The right valuation lens is straightforward: price-to-tangible-book multiplied by sustainable RoTCE. SOTP is wrong here — the segments are not meaningfully different (both are conservative European lending), there are no listed minority stakes worth disaggregating, and the holding company structure is irrelevant because BAWAG Group AG and BAWAG P.S.K. consolidate cleanly. Forcing a parts-based model would manufacture false precision.
What the market is paying. At $148 a share, BAWAG trades at 2.99× tangible book and ~12× FY2025 EPS. KBC at 1.74× is the structural alternative for "best-in-class universal bank in DACH-adjacent markets"; Erste at 1.50× is the "Vienna with CEE" option; AIB at ~1.70× is the closest profitability comp. BAWAG's premium implies the market thinks the 26.9% RoTCE is mostly durable — not a rate-cycle artefact. The right way to underwrite this stock is to ask whether you believe a 22–25% through-cycle RoTCE is sustainable. If yes, paying 3× tangible book for a deposit-funded compounder with M&A optionality is defensible. If you think 18–20% is the steady state, the multiple compresses 25–30% and you wait for a better entry.
The PTSB transaction is the single biggest swing factor for the next 24 months. Management is funding $1.61bn of CET1 consumption through retained earnings and a paused 2026 dividend (only H2 2026 profit payable as dividend). Day-one accretion above 20% RoTCE is the management commitment; $287M of incremental net profit by 2028 is the explicit number. Both are on top of the standalone FY2028 target of $1.38bn — i.e., a "true" 2028 net profit of ~$1.67bn if PTSB delivers as advertised. If you trust the integration playbook (Knab and easybank tracked above plan), this is a pull-forward of the compounding case. If you don't, the 2026 dividend pause and 450bps of capital is real, near-term cost to revisit.
6. What I'd Tell a Young Analyst
Stop modelling NIM in detail. Watch RoTCE and CIR — those two prints, not the macro narrative around them, tell you whether the operating franchise is intact. Through 2026, the most informative quarters will be Q4 2026 (PTSB closing assumed mid-year, first integration milestones) and Q2 2027 (synergies meeting plan or not). Anything that says "PTSB CIR trending toward 33% as planned" is bullish; anything that says "integration timeline extended" is the first warning.

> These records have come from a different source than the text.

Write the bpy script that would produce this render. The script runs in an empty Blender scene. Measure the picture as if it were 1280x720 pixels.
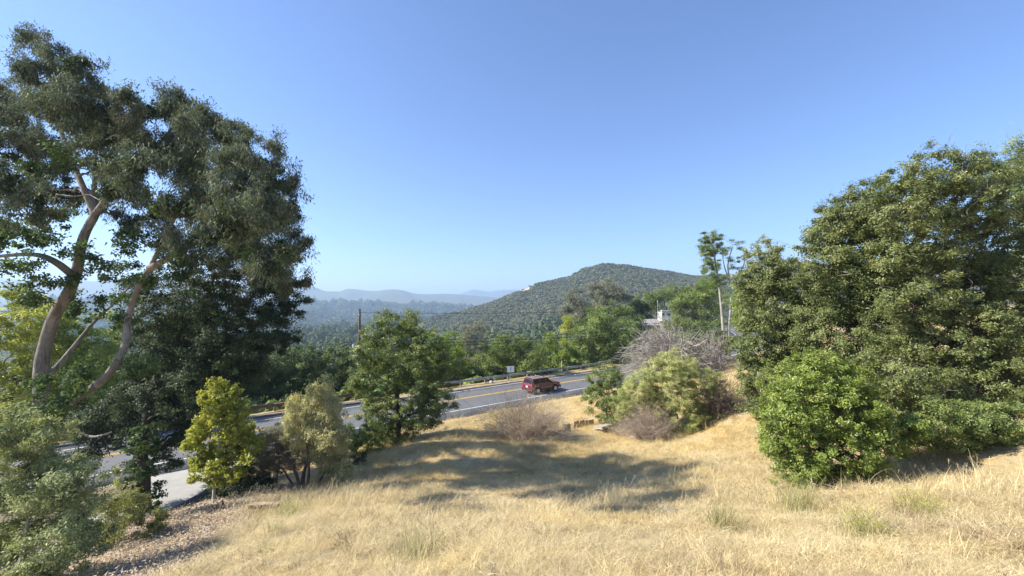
import bpy, bmesh, math, random
import numpy as np
from mathutils import Vector, Matrix
R = math.radians
rng = np.random.default_rng(7)
random.seed(7)
scene = bpy.context.scene
C = scene.collection

# ------------------------------------------------------------------ camera
F = 520.0; W0, H0 = 1280.0, 720.0; HORIZON = 382.0; CAMZ = 10.0
PITCH = math.atan((HORIZON - 360.0) / F)
cam_d = bpy.data.cameras.new('camera'); cam = bpy.data.objects.new('camera', cam_d); C.objects.link(cam)
cam_d.sensor_width = 36.0; cam_d.lens = 36.0 * F / W0
cam_d.clip_start = 0.1; cam_d.clip_end = 40000
cam.location = (0, 0, CAMZ); cam.rotation_euler = (R(90) + PITCH, 0, 0)
scene.camera = cam
# ------------------------------------------------------------------ sky and sun
SUN_EL = 37.0
SUN_AZ = -96.0            # degrees clockwise from +Y: the sun stands to the left
world = bpy.data.worlds.new('World'); scene.world = world; world.use_nodes = True
wn = world.node_tree.nodes; wl = world.node_tree.links
sky = wn.new('ShaderNodeTexSky'); sky.sky_type = 'NISHITA'; sky.sun_disc = False
sky.sun_elevation = R(SUN_EL); sky.sun_rotation = R(SUN_AZ)
sky.altitude = 0; sky.air_density = 1.0; sky.dust_density = 0.2; sky.ozone_density = 5.0
hue = wn.new('ShaderNodeMix'); hue.data_type = 'RGBA'; hue.blend_type = 'MULTIPLY'; hue.inputs[0].default_value = 1.0; hue.inputs[7].default_value = (0.89, 0.91, 1.03, 1)
wl.new(sky.outputs[0], hue.inputs[6]); wl.new(hue.outputs[2], wn['Background'].inputs['Color']); wn['Background'].inputs['Strength'].default_value = 0.094
sun_d = bpy.data.lights.new('sun', 'SUN'); sun_d.energy = 5.0; sun_d.angle = R(0.53); sun_d.color = (1.0, 0.95, 0.85)
sun = bpy.data.objects.new('sun', sun_d); C.objects.link(sun)
sdir = Vector((math.sin(R(SUN_AZ)) * math.cos(R(SUN_EL)), math.cos(R(SUN_AZ)) * math.cos(R(SUN_EL)), math.sin(R(SUN_EL))))
sun.rotation_euler = sdir.to_track_quat('Z', 'Y').to_euler()
scene.view_settings.view_transform = 'Standard'; scene.view_settings.look = 'None'
scene.view_settings.exposure = 1.27; scene.view_settings.gamma = 1.0
scene.cycles.max_bounces = 6; scene.cycles.diffuse_bounces = 3; scene.cycles.glossy_bounces = 2
scene.cycles.transmission_bounces = 4; scene.cycles.volume_bounces = 0; scene.cycles.transparent_max_bounces = 8
scene.cycles.use_denoising = True

def at(px, py, Y):
    """world point seen at pixel px, py of the 1280x720 photograph, Y metres in front of the camera"""
    cx, cy, cz = (px - 640.0), (360.0 - py), F
    c, s = math.cos(PITCH), math.sin(PITCH)
    fy = cz * c - cy * s; fz = cz * s + cy * c
    return np.array([cx / fy * Y, Y, CAMZ + fz / fy * Y])

# ------------------------------------------------------------------ materials
def new_mat(name):
    m = bpy.data.materials.new(name); m.use_nodes = True
    return m, m.node_tree.nodes, m.node_tree.links, m.node_tree.nodes['Principled BSDF']
def ramp(n, l, fac, stops):
    r = n.new('ShaderNodeValToRGB'); e = r.color_ramp.elements
    while len(e) < len(stops): e.new(0.5)
    for i, (p, c) in enumerate(stops): e[i].position = p; e[i].color = (*c, 1)
    l.new(fac, r.inputs[0]); return r.outputs[0]
def noise(n, l, scale, detail=4, rough=0.6, vec=None, dist=0.0):
    t = n.new('ShaderNodeTexNoise'); t.inputs['Scale'].default_value = scale
    t.inputs['Detail'].default_value = detail; t.inputs['Roughness'].default_value = rough
    t.inputs['Distortion'].default_value = dist
    if vec is None:
        g = n.new('ShaderNodeNewGeometry'); vec = g.outputs['Position']
    l.new(vec, t.inputs['Vector']); return t.outputs[0]
def mixc(n, l, fac, a, b, mode='MIX'):
    m = n.new('ShaderNodeMix'); m.data_type = 'RGBA'; m.blend_type = mode
    for sock, v in ((m.inputs[0], fac), (m.inputs[6], a), (m.inputs[7], b)):
        if isinstance(v, (int, float)): sock.default_value = v
        elif isinstance(v, tuple): sock.default_value = (*v, 1)
        else: l.new(v, sock)
    return m.outputs[2]
def bump(n, l, bs, h, strength=0.4, dist=0.05):
    b = n.new('ShaderNodeBump'); b.inputs['Strength'].default_value = strength; b.inputs['Distance'].default_value = dist
    l.new(h, b.inputs['Height']); l.new(b.outputs[0], bs.inputs['Normal'])
def flat(name, col, rough=0.7, metal=0.0, var=0.15, scale=8.0, spec=0.4):
    m, n, l, b = new_mat(name)
    f = noise(n, l, scale, 5)
    lo = tuple(c * (1 - var) for c in col); hi = tuple(min(1, c * (1 + var)) for c in col)
    l.new(ramp(n, l, f, [(0.3, lo), (0.7, hi)]), b.inputs['Base Color'])
    b.inputs['Roughness'].default_value = rough; b.inputs['Metallic'].default_value = metal
    b.inputs['Specular IOR Level'].default_value = spec
    return m
def leaf_mat(name, dark, mid, light, trans=0.28, rough=0.5, spec=0.35, tcol=None):
    m, n, l, b = new_mat(name)
    a = n.new('ShaderNodeAttribute'); a.attribute_name = 'tint'
    col = ramp(n, l, a.outputs['Fac'], [(0.0, dark), (0.5, mid), (1.0, light)])
    l.new(col, b.inputs['Base Color']); b.inputs['Roughness'].default_value = rough
    b.inputs['Specular IOR Level'].default_value = spec
    t = n.new('ShaderNodeBsdfTranslucent')
    l.new(mixc(n, l, 0.5, col, tcol or (light[0] * 1.3, light[1] * 1.35, light[2] * 0.5)), t.inputs['Color'])
    mx = n.new('ShaderNodeMixShader'); mx.inputs[0].default_value = trans
    l.new(b.outputs[0], mx.inputs[1]); l.new(t.outputs[0], mx.inputs[2])
    l.new(mx.outputs[0], n['Material Output'].inputs['Surface'])
    return m
def bark_mat(name, dark, light, scale=3.0):
    m, n, l, b = new_mat(name)
    tc = n.new('ShaderNodeNewGeometry'); mp = n.new('ShaderNodeMapping'); mp.inputs['Scale'].default_value = (1, 1, 0.3)
    l.new(tc.outputs['Position'], mp.inputs['Vector'])
    f = noise(n, l, scale, 6, 0.65, mp.outputs[0], 0.6); fb = noise(n, l, 1.1, 4, 0.7)
    l.new(mixc(n, l, ramp(n, l, fb, [(0.45, (0, 0, 0)), (0.58, (0.8, 0.8, 0.8))]), ramp(n, l, f, [(0.32, dark), (0.6, light)]), tuple(0.55 * (p + q) * 0.75 for p, q in zip(dark, light))), b.inputs['Base Color'])
    b.inputs['Roughness'].default_value = 0.9; b.inputs['Specular IOR Level'].default_value = 0.2
    f2 = noise(n, l, scale * 8, 5, 0.7, mp.outputs[0]); bump(n, l, b, f2, 0.6, 0.03)
    return m

M = {}
M['euc'] = leaf_mat('eucalyptus_leaf', (0.0432, 0.0562, 0.0399), (0.1015, 0.1253, 0.084), (0.2268, 0.2538, 0.1733), 0.16, 0.65, 0.12)
M['bigleaf'] = leaf_mat('broad_leaf', (0.0374, 0.0655, 0.0272), (0.0747, 0.1165, 0.0469), (0.157, 0.2184, 0.0741), 0.25, 0.6, 0.15)
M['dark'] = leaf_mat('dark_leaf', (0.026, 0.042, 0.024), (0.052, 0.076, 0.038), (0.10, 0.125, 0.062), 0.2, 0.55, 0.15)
M['oak'] = leaf_mat('oak_leaf', (0.0752, 0.097, 0.0331), (0.1455, 0.1733, 0.057), (0.2508, 0.2623, 0.0966), 0.22, 0.45, 0.3)
M['oak2'] = leaf_mat('oak_leaf_green', (0.0793, 0.1141, 0.0346), (0.1586, 0.2053, 0.0593), (0.2696, 0.3042, 0.0926), 0.22, 0.45, 0.3)
M['farleaf'] = leaf_mat('far_oak_leaf', (0.0824, 0.1185, 0.0359), (0.1565, 0.2053, 0.0577), (0.2553, 0.3001, 0.0834), 0.22, 0.6, 0.15)
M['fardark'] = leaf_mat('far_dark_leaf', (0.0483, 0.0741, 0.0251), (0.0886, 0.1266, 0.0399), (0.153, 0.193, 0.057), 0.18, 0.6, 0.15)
M['bright'] = leaf_mat('bright_leaf', (0.1138, 0.1663, 0.0314), (0.215, 0.2834, 0.0522), (0.3289, 0.3819, 0.0836), 0.35, 0.5, 0.2)
M['yellow'] = leaf_mat('yellow_green_leaf', (0.1932, 0.2234, 0.0368), (0.3381, 0.3646, 0.063), (0.483, 0.4704, 0.105), 0.38, 0.5, 0.25)
M['olive'] = leaf_mat('olive_leaf', (0.1323, 0.1482, 0.0568), (0.2314, 0.2447, 0.0961), (0.3571, 0.3541, 0.142), 0.3, 0.5, 0.2)
M['tan'] = leaf_mat('tan_leaf', (0.2692, 0.2644, 0.1265), (0.4392, 0.4175, 0.2151), (0.6234, 0.5706, 0.3162), 0.3, 0.6, 0.2)
M['green'] = leaf_mat('fresh_green_leaf', (0.0869, 0.1222, 0.0251), (0.1824, 0.238, 0.047), (0.3227, 0.3732, 0.0889), 0.25, 0.4, 0.3)
M['sage'] = leaf_mat('sage_leaf', (0.1984, 0.2258, 0.0898), (0.3438, 0.3763, 0.1474), (0.5554, 0.5519, 0.2437), 0.32, 0.55, 0.2)
M['pinkleaf'] = leaf_mat('dry_pinkish_leaf', (0.299, 0.2185, 0.1495), (0.483, 0.3795, 0.276), (0.6325, 0.5405, 0.3795), 0.3, 0.8, 0.1)
M['greyleaf'] = leaf_mat('grey_leaf', (0.1265, 0.1323, 0.092), (0.207, 0.2012, 0.138), (0.3105, 0.2875, 0.1955), 0.2, 0.6, 0.15)
M['fgbush'] = leaf_mat('grey_green_leaf', (0.1221, 0.1458, 0.0743), (0.2441, 0.2812, 0.1377), (0.4441, 0.4685, 0.2296), 0.22, 0.6, 0.15)
M['pine'] = leaf_mat('pine_needle', (0.0872, 0.1293, 0.0432), (0.1586, 0.2129, 0.0679), (0.2696, 0.3194, 0.0988), 0.2, 0.5, 0.2)
M['bark_pale'] = bark_mat('pale_bark', (0.075, 0.064, 0.055), (0.33, 0.285, 0.24), 4.0)
M['bark_brown'] = bark_mat('brown_bark', (0.05, 0.038, 0.028), (0.13, 0.10, 0.075), 4)
M['bark_grey'] = bark_mat('grey_bark', (0.20, 0.18, 0.16), (0.42, 0.385, 0.34), 3)
M['bark_white'] = bark_mat('white_bark', (0.30, 0.28, 0.24), (0.58, 0.54, 0.47), 3)
M['dead_bark'] = bark_mat('dead_bark', (0.17, 0.15, 0.13), (0.46, 0.42, 0.37), 3)
M['twig_pink'] = bark_mat('pinkish_twig', (0.24, 0.18, 0.15), (0.52, 0.42, 0.36), 3)
M['twig_dark'] = bark_mat('dark_twig', (0.07, 0.05, 0.045), (0.19, 0.145, 0.125), 3)

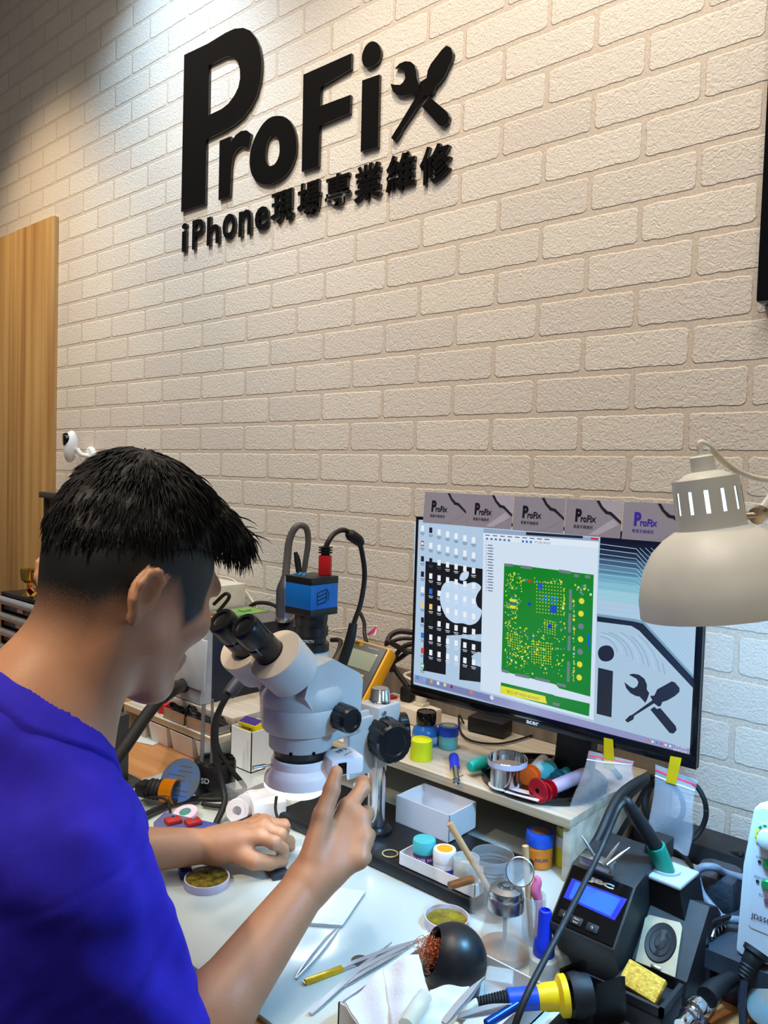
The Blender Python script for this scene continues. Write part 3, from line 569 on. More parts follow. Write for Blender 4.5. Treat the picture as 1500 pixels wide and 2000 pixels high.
# eyepieces: two drums and tubes leaning towards the man
ed = V((0, -0.735, 0.678)).normalized()
for sx_, nm in ((1, 'right'), (-1, 'left')):
    ex = V((AX - .014 + sx_ * .0265, -0.735, 1.163)); b0 = ex - ed * .080
    dc = V((AX - .013 + sx_ * .036, b0.y, b0.z)) + ed * .010
    dr = part('eyepiece_drum', MB().lathe([(0, -.058), (.036, -.058), (.0415, -.052), (.0430, -.003), (.0418, 0), (0, 0)], dc, tuple(ed), 48, ms=[0, 0, 0, 1, 1]), [mgrey, mwarm], ms)
    part('side_cap', MB().lathe([(0, 0), (.014, 0), (.016, .003), (.016, .012), (.013, .015), (0, .015)], dc - ed * .022 + V((sx_ * .034, 0, 0)), (sx_, 0, 0), 24), mgrey, dr) if sx_ < 0 else None
    ey = part('eyepiece', MB().lathe([(0, -.004), (.0215, -.004), (.0225, 0), (.0225, .010), (.0212, .0115), (.0218, .013), (.0218, .040), (.0200, .042), (.0205, .044), (.0212, .048), (.0218, .072), (.0210, .078), (.0195, .080), (.0145, .080), (.013, .076), (0, .074)], b0, tuple(ed), 44), mblk, ms, 'black %s eyepiece' % nm)
    part('eye_lens', MB().lathe([(.0132, .0772), (.010, .0783), (0, .0790)], b0, tuple(ed), 28), glass, ey)
    part('lettering', put_text(MB(), 'WF10X/20', ex - ed * .045 + V((sx_ * .0, 0, 0)) + (V((.75, -.3, 0)) + V((0, -.45, -.49))).normalized() * .0222, (ed.x, ed.y, ed.z), V((.62, .5, .55)).normalized(), .0025), M('white_print', (225, 228, 230), 0.5), ey)
# trinocular tube and camera
TX, TY = 0.070, -0.590
part('photo_tube', MB().lathe([(0, 1.05), (.0305, 1.05), (.0290, 1.100), (.027, 1.104), (0, 1.104)], (TX, TY, 0), (0, 0, 1), 40), mgrey, ms)
ad = part('camera_adapter', MB().lathe([(0, 1.104), (.0295, 1.104), (.0295, 1.116), (.0245, 1.118), (.0245, 1.1265), (.0275, 1.128), (.0275, 1.142), (.0255, 1.143), (.0255, 1.150), (.0265, 1.152), (.0265, 1.162), (.022, 1.166), (0, 1.168)], (TX, TY, 0), (0, 0, 1), 44), mblk, ms)
part('lettering', put_text(MB(), 'SZMCTV', V((TX, TY, 1.122)) + V((.62, -.78, 0)) * .0252, (.78, .62, 0), (0, 0, 1), .0045, .018), M('white_print', (225, 228, 230), 0.5), ad)
cz0, cz1, hs = 1.162, 1.2215, .0290
vc = part('camera_body', MB().box((TX, TY, (cz0 + cz1) / 2), (2 * hs, 2 * hs, cz1 - cz0 - .019), None, 0, .0006), M('camera_blue', (10, 108, 200), 0.35, noise=0.04), ms, 'bright blue video camera body')
part('end_plate', MB().box((TX, TY, cz0 + .0055), (2 * hs + .0006, 2 * hs + .0006, .0115), None, 0, .001), black, vc)
part('end_plate', MB().box((TX, TY, cz1 - .0055), (2 * hs + .0006, 2 * hs + .0006, .0115), None, 0, .001), black, vc)
for i in range(5):
    part('button', MB().lathe([(0, 0), (.0028, 0), (.0028, .003), (0, .003)], (TX - .019 + (i % 3) * .0095, TY - .018 + (i // 3) * .011, cz1), (0, 0, 1), 14), M('camera_button_blue', (60, 150, 215), 0.4), vc)
lg = MB(); fx = TX + hs + .0004
for a, b_, w in (((-.016, .012), (.004, .017), .0016), ((-.016, .006), (.004, .011), .0016), ((-.016, 0), (.004, .005), .0016), ((-.016, .012), (-.016, 0), .0014), ((.004, .017), (.004, .005), .0014), ((.004, .017), (.009, .010), .0012), ((.009, .010), (.007, -.002), .0012), ((-.016, -.006), (.002, -.003), .0014), ((-.016, -.006), (-.016, 0), .0014), ((.002, -.003), (.004, .005), .0014)):
    d = V((0, b_[0] - a[0], b_[1] - a[1])); n = V((0, -d.z, d.y)).normalized() * w / 2; A = V((fx, TY + a[0], 1.186 + a[1])); B = A + d
    lg.poly([A - n, B - n, B + n, A + n])
part('emblem', lg, blackg, vc, 'black line emblem on the camera side')
# ring lamp under the microscope
rl = thing('ring_light', 'white round ring light glowing under the microscope head', 'lamp', (AX, AY, .899))
rlm = M('ring_light_white', (238, 232, 236), 0.35, noise=0.02)
part('ring_body', MB().lathe([(.037, .903), (.043, .906), (.0455, .904), (.0465, .893), (.0535, .887), (.0558, .880), (.0558, .866), (.053, .864), (.036, .864), (.036, .903)], (AX, AY, .034), (0, 0, 1), 56), rlm, rl)
part('light_ring', MB().lathe([(.054, .8632), (.0555, .8612), (.053, .8590), (.040, .8590), (.039, .8635)], (AX, AY, .034), (0, 0, 1), 56), M('glowing_led_ring', (225, 240, 255), 0.4, emit=22, noise=0.01), rl, 'glowing light ring')
part('lower_lens_ring', MB().lathe([(.030, .858), (.034, .858), (.034, .852), (.0365, .852), (.0365, .8475), (.030, .8475), (.030, .858)], (AX, AY, .034), (0, 0, 1), 48), M('pale_blue_glass_rim', (190, 215, 235), 0.15, trans=0.5), rl)
cbx = part('control_box', MB().box((AX + .054, AY + .036, .934), (.050, .056, .028), rotz(-.35), 0, .005), rlm, rl)
Rz = rotz(-.35)
cl = MB(); put_text(cl, 'Kaisi', V((AX + .048, AY + .042, .9483)), Rz @ V((.5, -.86, 0)), Rz @ V((.86, .5, 0)), .011, .024, bold=.02); put_text(cl, 'LED LIGHT', V((AX + .064, AY + .040, .9483)), Rz @ V((.5, -.86, 0)), Rz @ V((.86, .5, 0)), .004, .022)
part('lettering', cl, blackg, cbx)
part('switch', MB().box(V((AX + .054, AY + .036, .933)) + Rz @ V((.0255, -.010, 0)), (.003, .014, .018), Rz, 0, .001), blackg, cbx, 'black rocker switch')
for a in (20, 140, 250):
    c_, s_ = math.cos(math.radians(a)), math.sin(math.radians(a))
    part('thumb_screw', MB().cyl((AX + .040 * c_, AY + .040 * s_, .931), (AX + .075 * c_, AY + .075 * s_, .931), .0016, None, 10).cyl((AX + .058 * c_, AY + .058 * s_, .931), (AX + .078 * c_, AY + .078 * s_, .931), .0032, None, 12), steel, rl)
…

Three things the market may be missing. First, the deposit franchise is the moat, not the cost ratio. A 36% CIR in 2025 partly reflects rate tailwinds; a sub-40% CIR through 2027 in a normalised environment is the harder test. Second, M&A capacity in Europe is genuinely scarce — most of the bidder universe (Italian, Spanish, French banks) is busy buying domestic, leaving BAWAG, KBC, and ING as the few cross-border consolidators. The 14-deals-in-10-years record is a real edge that competitors can't replicate quickly. Third, the management team owns 5.3% personally and has averaged 12 years of tenure — they will not chase a deal that breaks the through-cycle target, because the personal balance sheet is in the same boat. That is rare in European banking.
What would change the thesis. Bullish: PTSB integration tracks Knab-quality, FY2027 RoTCE comes in above 22% even on a normalised rate book, management announces a 16th deal of similar quality. Bearish: an integration miss that pushes Group RoTCE under 18%, an unexpected NPL spike in unsecured consumer (the Barclays book), or any signal that capital allocation discipline is loosening — for example, a deal at sub-20% RoTCE that isn't immediately accretive. Keep the deal pipeline and the cost ratio above all else; the rest is noise.